Signum Quartet [Kerstin Dill & Annette Walther (violins), Xandi van Dijk (viola) & Thomas Schmitz (cello)]

Signum Quartet
Photograph: signumquartet.com The Signum Quartet is one of the most dynamic and respected such ensembles on the scene today. And, as this BBC Lunchtime Concert at Wigmore Hall proved, its members are not daunted by challenges. On the programme, a single work: Beethoven’s epic late (1826) String Quartet in B flat. Rather than concluding the work with the usually-played published finale, the Signum members reclaimed Beethoven’s original – the Grosse Fuge, subsequently jettisoned because of its exhausting technical demands. So this was a very welcome, opportunity to hear the work in as Beethoven initially intended.

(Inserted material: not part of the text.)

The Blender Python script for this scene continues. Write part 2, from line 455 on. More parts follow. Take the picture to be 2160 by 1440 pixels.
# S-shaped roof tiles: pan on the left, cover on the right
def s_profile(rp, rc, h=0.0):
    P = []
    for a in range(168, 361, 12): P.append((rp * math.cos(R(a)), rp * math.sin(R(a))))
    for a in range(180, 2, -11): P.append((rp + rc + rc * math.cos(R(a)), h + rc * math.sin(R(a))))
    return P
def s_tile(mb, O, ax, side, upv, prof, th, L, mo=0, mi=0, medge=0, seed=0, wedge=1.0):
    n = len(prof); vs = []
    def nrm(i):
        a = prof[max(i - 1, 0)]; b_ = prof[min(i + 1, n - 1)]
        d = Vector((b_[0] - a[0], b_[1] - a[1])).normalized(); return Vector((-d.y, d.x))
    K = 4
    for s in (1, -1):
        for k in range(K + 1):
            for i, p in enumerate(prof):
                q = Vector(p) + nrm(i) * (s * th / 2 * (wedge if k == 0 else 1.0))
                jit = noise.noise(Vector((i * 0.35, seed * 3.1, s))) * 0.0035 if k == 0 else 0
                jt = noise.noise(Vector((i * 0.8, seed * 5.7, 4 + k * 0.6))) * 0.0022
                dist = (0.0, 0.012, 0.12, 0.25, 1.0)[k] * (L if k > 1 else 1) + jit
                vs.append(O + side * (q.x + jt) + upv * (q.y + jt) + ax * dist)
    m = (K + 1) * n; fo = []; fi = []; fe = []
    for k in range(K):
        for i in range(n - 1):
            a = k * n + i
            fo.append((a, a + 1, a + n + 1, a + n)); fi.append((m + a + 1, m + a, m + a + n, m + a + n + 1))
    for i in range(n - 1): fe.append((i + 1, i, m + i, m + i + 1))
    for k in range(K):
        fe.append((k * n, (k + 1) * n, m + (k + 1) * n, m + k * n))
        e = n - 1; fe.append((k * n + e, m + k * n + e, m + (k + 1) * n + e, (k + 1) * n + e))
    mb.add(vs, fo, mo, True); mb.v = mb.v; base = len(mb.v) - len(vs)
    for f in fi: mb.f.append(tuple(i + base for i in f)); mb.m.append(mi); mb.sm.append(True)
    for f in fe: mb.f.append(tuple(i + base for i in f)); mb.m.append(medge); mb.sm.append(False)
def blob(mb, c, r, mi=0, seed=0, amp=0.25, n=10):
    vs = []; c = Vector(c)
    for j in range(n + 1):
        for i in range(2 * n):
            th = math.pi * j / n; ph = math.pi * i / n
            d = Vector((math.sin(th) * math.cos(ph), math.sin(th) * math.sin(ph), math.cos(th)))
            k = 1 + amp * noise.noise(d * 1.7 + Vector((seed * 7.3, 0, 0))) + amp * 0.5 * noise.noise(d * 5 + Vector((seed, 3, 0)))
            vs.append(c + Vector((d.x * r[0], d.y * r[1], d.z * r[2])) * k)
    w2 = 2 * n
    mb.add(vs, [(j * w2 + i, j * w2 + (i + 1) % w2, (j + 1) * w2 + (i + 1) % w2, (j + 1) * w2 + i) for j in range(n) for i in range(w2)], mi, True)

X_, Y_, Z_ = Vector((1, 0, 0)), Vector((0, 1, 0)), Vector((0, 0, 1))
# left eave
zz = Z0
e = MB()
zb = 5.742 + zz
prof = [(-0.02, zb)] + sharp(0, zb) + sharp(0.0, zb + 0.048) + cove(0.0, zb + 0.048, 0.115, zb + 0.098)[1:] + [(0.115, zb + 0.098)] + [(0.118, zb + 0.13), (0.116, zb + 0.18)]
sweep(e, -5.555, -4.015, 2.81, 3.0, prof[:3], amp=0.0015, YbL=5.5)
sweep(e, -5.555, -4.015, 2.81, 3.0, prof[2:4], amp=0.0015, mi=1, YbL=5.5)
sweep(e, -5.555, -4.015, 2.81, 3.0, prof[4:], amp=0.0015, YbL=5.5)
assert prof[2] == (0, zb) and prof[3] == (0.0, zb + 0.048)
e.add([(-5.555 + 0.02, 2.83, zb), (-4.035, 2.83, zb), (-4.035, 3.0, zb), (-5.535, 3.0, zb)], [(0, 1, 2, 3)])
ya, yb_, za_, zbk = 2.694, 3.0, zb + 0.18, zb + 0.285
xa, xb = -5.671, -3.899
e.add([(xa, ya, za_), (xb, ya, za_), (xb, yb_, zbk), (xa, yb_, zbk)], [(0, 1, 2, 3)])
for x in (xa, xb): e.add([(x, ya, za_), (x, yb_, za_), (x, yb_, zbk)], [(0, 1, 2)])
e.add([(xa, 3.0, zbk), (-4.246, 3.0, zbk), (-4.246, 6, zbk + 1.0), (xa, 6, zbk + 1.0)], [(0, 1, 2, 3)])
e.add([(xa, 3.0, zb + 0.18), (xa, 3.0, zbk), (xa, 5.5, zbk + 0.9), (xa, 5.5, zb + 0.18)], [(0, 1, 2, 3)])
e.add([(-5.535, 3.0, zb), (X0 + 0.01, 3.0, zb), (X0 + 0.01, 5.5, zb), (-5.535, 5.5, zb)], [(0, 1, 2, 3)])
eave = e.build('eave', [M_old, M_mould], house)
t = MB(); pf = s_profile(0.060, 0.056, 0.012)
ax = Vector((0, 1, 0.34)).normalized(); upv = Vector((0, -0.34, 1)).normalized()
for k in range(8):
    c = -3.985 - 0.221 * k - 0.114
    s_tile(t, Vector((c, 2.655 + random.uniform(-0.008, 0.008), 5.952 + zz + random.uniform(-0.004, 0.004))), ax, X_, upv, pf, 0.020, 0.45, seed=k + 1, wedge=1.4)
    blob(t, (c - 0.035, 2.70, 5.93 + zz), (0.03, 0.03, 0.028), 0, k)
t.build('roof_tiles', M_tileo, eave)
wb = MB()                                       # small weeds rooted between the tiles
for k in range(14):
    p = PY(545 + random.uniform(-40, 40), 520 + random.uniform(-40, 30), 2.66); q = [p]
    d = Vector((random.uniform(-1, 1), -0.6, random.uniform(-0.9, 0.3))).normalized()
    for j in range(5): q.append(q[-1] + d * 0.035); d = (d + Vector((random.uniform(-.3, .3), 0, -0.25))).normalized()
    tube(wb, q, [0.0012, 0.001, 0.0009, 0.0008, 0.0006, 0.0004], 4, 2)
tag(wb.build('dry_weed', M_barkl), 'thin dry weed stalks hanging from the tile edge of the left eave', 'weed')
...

Immediately apparent from the opening bars of the first movement, the musicians exuded a warm, solid, mature sound. As the grand, serene music progressed they were appropriately weighty but never too heavy, light on their feet in the ethereal scampering passages, and the Missa solemnis-esque lyrical phrases sang gloriously.

The ensuing Presto was propelled with nervous, restless energy. The third movement, a genial Andante, showcased the group’s pure, well-blended tone, while the folk-like simple charm of the following dance-like movement had natural fluency and sweetness. The proto-Mahlerian sublimity – with shades of the slow movement of Beethoven’s own ‘Choral’ Symphony – of the ‘Cavatina’ shone radiantly, a soulful and intense account that made all the more impact for its clean, unburdened textures.

We are used to hearing the Grosse Fuge as a standalone piece, often rendered by string orchestra, so it was edifying to experience this colossal movement in its originally intended context. The Signum members gave a full-throttled performance, rising to its many challenges – not the least of which being stamina – with great aplomb. Potentially an impenetrable mess of contrapuntal complexity, here the fugal lines were brought out with dextrous virtuosity. The overall sound would have been enriched by a fuller bass – the tone was dominated here, and generally, by the violins, the cello often too reticent – but in the wider picture this is a small complaint. This was a vibrant, exciting reading that made a compelling case for performing the work as Beethoven first composed it.